Здесь мы оказываемся перед проблемой, гораздо более широкой, нежели вопросы собственно литературного развития. Речь идет о проблеме интеллигенции и ее выбора путей (в частности, в литературе) в момент слома эпох. И опять мы видим, как реальности сегодняшнего дня подтверждают (пусть и с неизбежными поправками) выводы, сделанные уже давно — в начале века, в двадцатые годы. Как горько (и точно) звучит сегодня само определение интеллигенции, данное почти семьдесят лет назад Г.П. Федотовым: «…русская интеллигенция есть группа, движение и традиции, объединяемые идейностью своих задач и беспочвенностью своих идей»[622]
. Нынешняя интеллигенция в большой ее части всей своей деятельностью блистательно подтвердила мысль о беспочвенности исповедуемых ею идей, искусственно прилагаемых к жизни. Более того, мы можем наблюдать, как «развал и разложение традиционного интеллигентского духа», о котором писал в свое время С.Л. Франк[623], переходит сегодня на новый уровень. Осмысляя нынешний день нашей интеллигенции по названным уже двум ее основаниям («идейность» и «беспочвенность»), заметим, что по первому из этих оснований в среде интеллигенции происходит начавшееся уже давно, но сегодня обозначившееся особенно откровенно глубокое и принципиальное расслоение: у большой части интеллигенции «идейности» (в Федотовском понимании — т.е. служение определенному мировоззрению) подменяется лишь суммой знаний, определенных избранной профессией. В крайнем своем выражении, достаточно распространенном сегодня, тенденция эта оборачивается агрессивным отвержением первой из опор федотовской формулы. А это значит, что заложенная здесь прежде идея служения отмирает, и вместе с ней исчезает (или по меньшей мере оказывается подорванной) нравственная основа духовной деятельности, то самое «моральное суждение», о котором писал Б.П.Вышеславцев применительно к Пушкину.Кроме того, не требует, видимо, особенных доказательств то, что сегодня в полной мере живы и развиваются традиции той самой «кружковой интеллигенции», о которой еще в «Вехах» писал Н.А.Бердяев[624]
. И вот соединение «кружкового» сознания, его зашоренности и нетерпимости — с ослаблением или, порою, исчезновением моральной опоры и приводит к возникновению «синдрома Добчинского», при котором поиск истины подменяется дешевым самоутверждением, а служение идеалу вырождается в служение вещам куда более конкретным, оборачивается обывательским экстремизмом.И если говорить о реальностях современного литературного развития, то стоит заметить, что литература наша, часто подверженная «синдрому Добчинского», дает сегодня немало примеров вроде бы парадоксального соскальзывания в духовную несвободу, при подчеркнутой игре всеми внешними аксессуарами творческой свободы.

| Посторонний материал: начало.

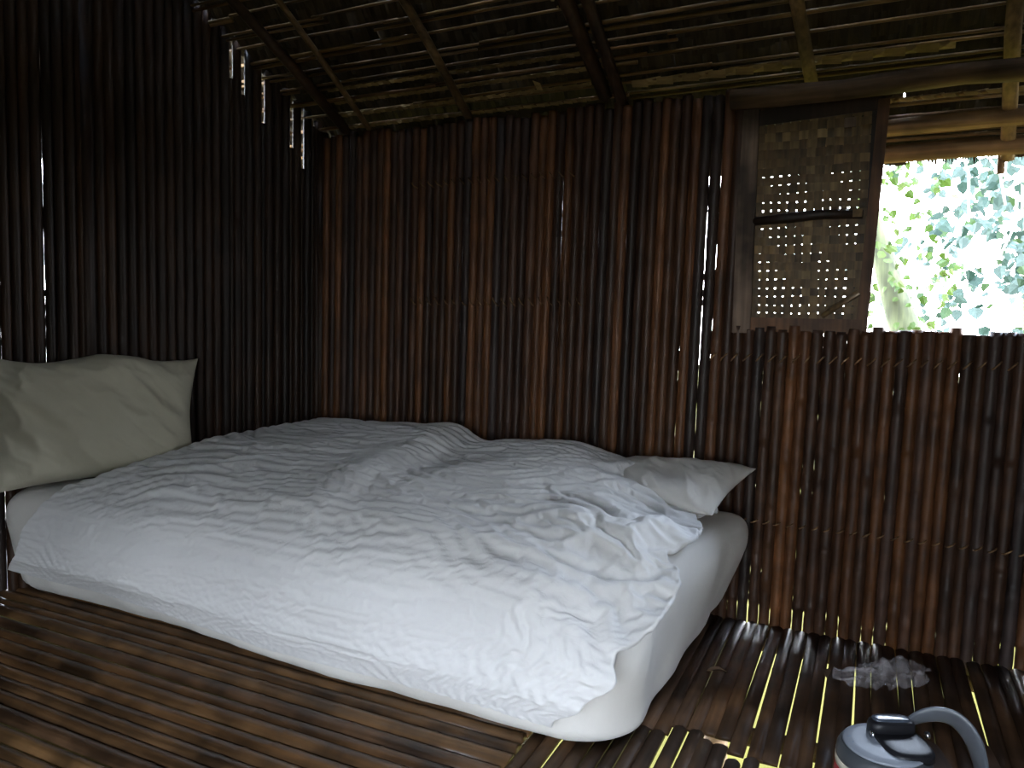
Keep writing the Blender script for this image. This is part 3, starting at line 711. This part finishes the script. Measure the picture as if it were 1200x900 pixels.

Это мы наблюдаем и в ожесточенности, разрушительном пафосе, присущем многим произведениям современной публицистики, в полной мере воспринявшей обличительную традицию русской литературы и как бы до поры забывшей о других ее нравственных уроках. Это можно увидеть и в целом ряде псевдотеоретических построений наших публицистов, которые в рабском служении «свободе произвола» обращаются к самым больным и острым проблемам нации и общества и в своем безудержном радикализме, в своем, выражаясь словами В.Ходасевича, «мещанском большевизме» стремятся одолеть не только оппонента, но и предмет спора. (Достаточно вспомнить неоднократные и весьма характерные попытки зачеркнуть и подвергнуть осмеянию само понятие «патриотизм».) Это можно заметить к на примере возникающей на наших глазах новой ангажированной литературы, с полузабытой беззастенчивостью готовой к публичной стирке «Носков для президента». Это можно было бы, наконец, показать и на эстетическом уровне, обратившись к целому ряду появившихся ныне произведений, где не ограниченный ничем формальный поиск не в силах заслонить скудости духовного основания. Трудно не напомнить здесь и о мощном потоке заполонившей книжный рынок развлекательной беллетристики с ее пафосом бездуховности.
В свое время Г.П.Федотов, говоря о поколении, пережившем революцию, замечал, что люди этого поколения имеют печальное преимущество перед своими отцами — видеть дальше и зорче их, — поскольку оказались вознесены на небывалую высоту — на высоту креста, на который поднята Россия. Мы же сегодня имеем не менее печальную возможность присутствовать при историческом разломе всех наших жизненных устоев, при котором со всей ясностью обнажились многие — и не всегда радостные истины, в том числе и о некоторых сторонах нашей духовной жизни и, конкретнее, литературы.